WRITTEN PROBLEM
Your task is to quote the listing below exactly, beginning with its first line and ending on the line bearing "0.047)], M['glass_grey'], sn)".

Start of DATA SEGMENT

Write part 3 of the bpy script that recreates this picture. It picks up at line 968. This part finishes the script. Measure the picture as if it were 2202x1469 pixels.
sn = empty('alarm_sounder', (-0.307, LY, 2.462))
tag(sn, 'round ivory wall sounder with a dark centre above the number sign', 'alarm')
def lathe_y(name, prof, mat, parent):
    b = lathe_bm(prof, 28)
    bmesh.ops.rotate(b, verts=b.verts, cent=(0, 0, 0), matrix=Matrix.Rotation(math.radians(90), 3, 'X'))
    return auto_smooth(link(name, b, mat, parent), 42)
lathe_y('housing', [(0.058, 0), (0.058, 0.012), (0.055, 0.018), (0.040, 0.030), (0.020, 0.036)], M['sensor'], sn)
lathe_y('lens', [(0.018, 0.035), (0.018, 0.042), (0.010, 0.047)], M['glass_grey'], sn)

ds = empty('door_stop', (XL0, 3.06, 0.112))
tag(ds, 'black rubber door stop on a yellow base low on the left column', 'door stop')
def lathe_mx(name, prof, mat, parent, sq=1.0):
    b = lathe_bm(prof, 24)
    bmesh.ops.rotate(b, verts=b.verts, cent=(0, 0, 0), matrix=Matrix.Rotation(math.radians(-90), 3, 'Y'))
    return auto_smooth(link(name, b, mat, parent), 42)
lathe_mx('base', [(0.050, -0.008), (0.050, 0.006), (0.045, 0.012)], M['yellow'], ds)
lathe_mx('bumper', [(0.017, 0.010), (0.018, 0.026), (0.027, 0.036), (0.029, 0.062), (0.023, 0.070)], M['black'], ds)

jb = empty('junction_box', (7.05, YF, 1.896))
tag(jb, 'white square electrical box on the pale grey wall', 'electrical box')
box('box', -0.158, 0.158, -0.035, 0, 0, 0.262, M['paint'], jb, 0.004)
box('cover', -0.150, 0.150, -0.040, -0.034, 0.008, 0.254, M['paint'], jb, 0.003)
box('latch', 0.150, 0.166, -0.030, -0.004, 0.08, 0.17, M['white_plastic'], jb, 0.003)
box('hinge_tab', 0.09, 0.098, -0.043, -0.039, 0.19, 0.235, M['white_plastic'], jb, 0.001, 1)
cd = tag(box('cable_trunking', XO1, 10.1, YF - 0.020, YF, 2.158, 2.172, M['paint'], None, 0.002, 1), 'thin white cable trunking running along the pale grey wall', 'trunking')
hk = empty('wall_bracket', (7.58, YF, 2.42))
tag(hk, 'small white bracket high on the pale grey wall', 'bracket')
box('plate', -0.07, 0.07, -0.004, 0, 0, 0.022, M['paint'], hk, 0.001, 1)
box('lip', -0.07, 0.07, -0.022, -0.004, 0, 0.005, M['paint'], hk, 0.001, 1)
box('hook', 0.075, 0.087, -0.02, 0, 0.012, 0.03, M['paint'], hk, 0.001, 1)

End of DATA SEGMENT

FINAL RESULT
Write part 3 of the bpy script that recreates this picture. It picks up at line 968. This part finishes the script. Measure the picture as if it were 2202x1469 pixels.
sn = empty('alarm_sounder', (-0.307, LY, 2.462))
tag(sn, 'round ivory wall sounder with a dark centre above the number sign', 'alarm')
def lathe_y(name, prof, mat, parent):
    b = lathe_bm(prof, 28)
    bmesh.ops.rotate(b, verts=b.verts, cent=(0, 0, 0), matrix=Matrix.Rotation(math.radians(90), 3, 'X'))
    return auto_smooth(link(name, b, mat, parent), 42)
lathe_y('housing', [(0.058, 0), (0.058, 0.012), (0.055, 0.018), (0.040, 0.030), (0.020, 0.036)], M['sensor'], sn)
lathe_y('lens', [(0.018, 0.035), (0.018, 0.042), (0.010, 0.047)], M['glass_grey'], sn)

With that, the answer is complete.